SMAC (social, mobile, analytics and cloud) is the concept
that four technologies are currently driving business innovation.
SMAC creates an ecosystem that allows a business to improve
its operations and get closer to the customer with minimal overhead and maximum
reach. The proliferation of structured and unstructured data that is being
created by mobile devices, sensors, social media, loyalty card programs and
website browsing is creating new business models built upon customer-generated
data. None of the four technologies can be an afterthought because it's the
synergy created by social, mobile, analytics and cloud working together that
creates a competitive advantage.
Social media has provided businesses with new ways to reach
and interact with customers, while mobile technologies have changed the way
people communicate, shop and work. Analytics allow businesses to understand
how, when and where people consume certain goods and services and cloud computing
provides a new way to access technology and the data a business needs to
quickly respond to changing markets and solve business problems. While each of
the four priorities can impact a business individually, their convergence is
proving to be a disruptive force that is creating entirely new business models
for service providers.
The integration of social, mobile, analytics and cloud
requires clear policies and guidelines as well as management tools that can
automate business processes. The media company Netflix is often cited as an
example of a business that has successfully harnessed the power of SMAC. For
example, when a Netflix member streams a TV show from the Netflix cloud to
their iPad, they are given the option of signing into Neflix with Facebook's
social login.
After viewing a show, members are given multiple ways to
provide social feedback. They can rate content with stars, write reviews and/or
share what they just watched with friends on Facebook or Twitter.
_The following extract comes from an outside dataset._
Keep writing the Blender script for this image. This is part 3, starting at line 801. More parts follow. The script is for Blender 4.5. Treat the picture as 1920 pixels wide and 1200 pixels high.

Customer data
is stored in the cloud and Netflix can break down its analysis to such a
granular a level that its recommendation engine can personalize suggestions for
individual family members who share the same account, a concept known as 1:1
marketing.
Proponents of SMAC as a customer relationship management
(CRM) strategy believe that 1:1 marketing (also called one-off marketing)
should be the ultimate goal of every SMAC initiative. Critics worry that 1:1
marketing initiatives that aggregate customer data from disparate sources, especially
data that is purchased from data brokers, may violate customer privacy and
cause legal problems related to compliance and data sovereignty.